[Gloucs] parental control
Guy Edwards
guy_j_edwards at hotpop.com
Sat Oct 30 19:40:47 BST 2004
Hi Paul,
On Sat, 2004-10-30 at 08:50, Paul Robertson wrote:
> I am coming under pressure to implement some kind of parental control over
> www access at home.
> We use both Windows and Linux and as our kids are quite young, the main
> risks are of accidentally turning up unsuitable material on the web.
> It would be nice to block popup ads too.
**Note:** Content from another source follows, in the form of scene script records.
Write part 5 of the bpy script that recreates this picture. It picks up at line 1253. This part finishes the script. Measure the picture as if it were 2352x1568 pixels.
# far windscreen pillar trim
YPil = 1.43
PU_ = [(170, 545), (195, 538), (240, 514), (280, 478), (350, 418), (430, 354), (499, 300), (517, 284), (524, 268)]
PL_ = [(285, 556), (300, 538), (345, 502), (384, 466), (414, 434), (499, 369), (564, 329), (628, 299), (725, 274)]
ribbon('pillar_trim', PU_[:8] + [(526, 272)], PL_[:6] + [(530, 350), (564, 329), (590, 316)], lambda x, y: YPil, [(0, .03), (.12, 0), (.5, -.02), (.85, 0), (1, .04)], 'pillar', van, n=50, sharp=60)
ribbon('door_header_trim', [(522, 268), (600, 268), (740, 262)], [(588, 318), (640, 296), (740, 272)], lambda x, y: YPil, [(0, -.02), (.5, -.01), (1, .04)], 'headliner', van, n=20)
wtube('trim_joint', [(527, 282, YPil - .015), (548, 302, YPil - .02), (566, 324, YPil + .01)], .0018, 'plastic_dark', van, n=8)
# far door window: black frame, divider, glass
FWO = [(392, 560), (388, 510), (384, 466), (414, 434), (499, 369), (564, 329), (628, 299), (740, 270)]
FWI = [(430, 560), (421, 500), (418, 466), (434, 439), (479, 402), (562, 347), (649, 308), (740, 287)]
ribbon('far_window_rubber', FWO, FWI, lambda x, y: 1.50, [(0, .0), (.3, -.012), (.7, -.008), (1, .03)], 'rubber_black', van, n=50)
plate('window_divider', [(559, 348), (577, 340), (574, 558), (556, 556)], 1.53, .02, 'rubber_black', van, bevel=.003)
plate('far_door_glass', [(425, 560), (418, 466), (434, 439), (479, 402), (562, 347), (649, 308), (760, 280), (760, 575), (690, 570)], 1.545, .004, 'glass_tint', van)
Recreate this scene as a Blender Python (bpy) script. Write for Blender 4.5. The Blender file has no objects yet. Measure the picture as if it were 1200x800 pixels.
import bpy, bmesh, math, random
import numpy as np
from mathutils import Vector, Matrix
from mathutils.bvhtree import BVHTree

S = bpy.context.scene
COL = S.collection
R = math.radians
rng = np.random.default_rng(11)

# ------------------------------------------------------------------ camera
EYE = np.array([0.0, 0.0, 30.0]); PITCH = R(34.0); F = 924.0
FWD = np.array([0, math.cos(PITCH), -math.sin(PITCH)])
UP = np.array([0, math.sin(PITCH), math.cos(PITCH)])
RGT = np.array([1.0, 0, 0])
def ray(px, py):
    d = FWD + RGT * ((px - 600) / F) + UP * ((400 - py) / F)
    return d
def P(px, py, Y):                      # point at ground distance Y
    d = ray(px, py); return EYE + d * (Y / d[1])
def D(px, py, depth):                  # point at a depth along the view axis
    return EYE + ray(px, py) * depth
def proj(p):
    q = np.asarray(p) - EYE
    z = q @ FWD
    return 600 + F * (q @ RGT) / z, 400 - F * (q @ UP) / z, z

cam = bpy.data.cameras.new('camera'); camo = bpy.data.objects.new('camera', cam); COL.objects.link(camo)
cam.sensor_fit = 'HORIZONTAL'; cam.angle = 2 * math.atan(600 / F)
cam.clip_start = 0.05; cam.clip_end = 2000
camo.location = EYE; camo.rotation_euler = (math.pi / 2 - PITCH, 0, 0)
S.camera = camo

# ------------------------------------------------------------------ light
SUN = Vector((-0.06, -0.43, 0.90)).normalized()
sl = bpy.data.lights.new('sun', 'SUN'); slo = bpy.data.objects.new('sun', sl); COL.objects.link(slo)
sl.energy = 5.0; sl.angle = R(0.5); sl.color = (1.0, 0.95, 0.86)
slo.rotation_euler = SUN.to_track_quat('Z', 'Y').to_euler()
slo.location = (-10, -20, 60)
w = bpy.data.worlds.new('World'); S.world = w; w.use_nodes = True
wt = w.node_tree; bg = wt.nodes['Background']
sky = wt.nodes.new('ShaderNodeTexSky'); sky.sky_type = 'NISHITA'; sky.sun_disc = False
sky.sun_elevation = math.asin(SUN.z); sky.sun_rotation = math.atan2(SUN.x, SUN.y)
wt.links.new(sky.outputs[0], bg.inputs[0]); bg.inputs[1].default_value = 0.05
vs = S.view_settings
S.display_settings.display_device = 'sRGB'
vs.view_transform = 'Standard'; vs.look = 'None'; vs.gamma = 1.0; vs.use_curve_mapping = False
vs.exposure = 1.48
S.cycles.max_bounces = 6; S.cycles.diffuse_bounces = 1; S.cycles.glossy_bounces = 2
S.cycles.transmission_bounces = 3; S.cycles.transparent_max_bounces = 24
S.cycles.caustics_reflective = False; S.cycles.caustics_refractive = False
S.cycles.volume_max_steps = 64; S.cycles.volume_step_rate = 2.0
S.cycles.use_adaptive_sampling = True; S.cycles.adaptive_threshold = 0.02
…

> I assume this can all be done using a linux box as a firewall / proxy
> webserver.
> Has anyone done this who can point me in the right direction?
>
> Thanks,
At work I use squid with a list of sites to block that's maintained on
the web somewhere, I seem to remember following a link from the squid
site when I first set it up. Basically I have a text file with a (very
big) list of sites to block, that certain websites maintain. This file
can be massive with hardly any effect on squids speed (they're some
exact figures on the squid website I believe). To this file I add a list
of words that there's no reason to have in a url (imagine some bad
words... they're in there). Then I have another file which is
exceptions, e.g. containing legitimate words with banned words in them
like "middlesex", "cocktails" etc. Squid just looks at the two files as
it makes it's decisions. I've only had about 2 false positives that I
know of in about a year.
I don't use dans guardian but I seem to be the only person I know
running squid and not running it :-). To block adverts I use adzapper,
which just uses local images in place of certain adverts and replaces
some popup adverts with empty pages which close themselves immediately
using javascript. The rest of the things that are running probably
aren't relant but just for completeness: I also use ftwall to block
kazaa/fasttrack clients and I block certain IP's in IPtables due to
messaging client abuse.
For anyone who hasn't tried turning to the BOFH "dark side" of being a
mini sys admin, nothing beats the evil fun to be had having the web
access log scrolling past in a window as you're working and then when
you spot someone misbehaving, walking into their room and standing
behind the person at the workstation. "yes hello there sir, what's that
site? oh dear, breaking our usage agreement aren't we sir?". A variation
on that is when you're trying to work and one of the people in the room
with you blatantly isn't when they should be. If they're taking the mick
it's time to add their site to the blocked list. Sorry, just my bit of
tyranny, got to have some fun :-)
Back on topic, I think I remember the BBC recommended putting the family
PC in the living room so that nobody hid away on the pc, and so to
reduce the risk to children of predators in chatrooms. Might not be
practical but thought I'd mention it if it's of use.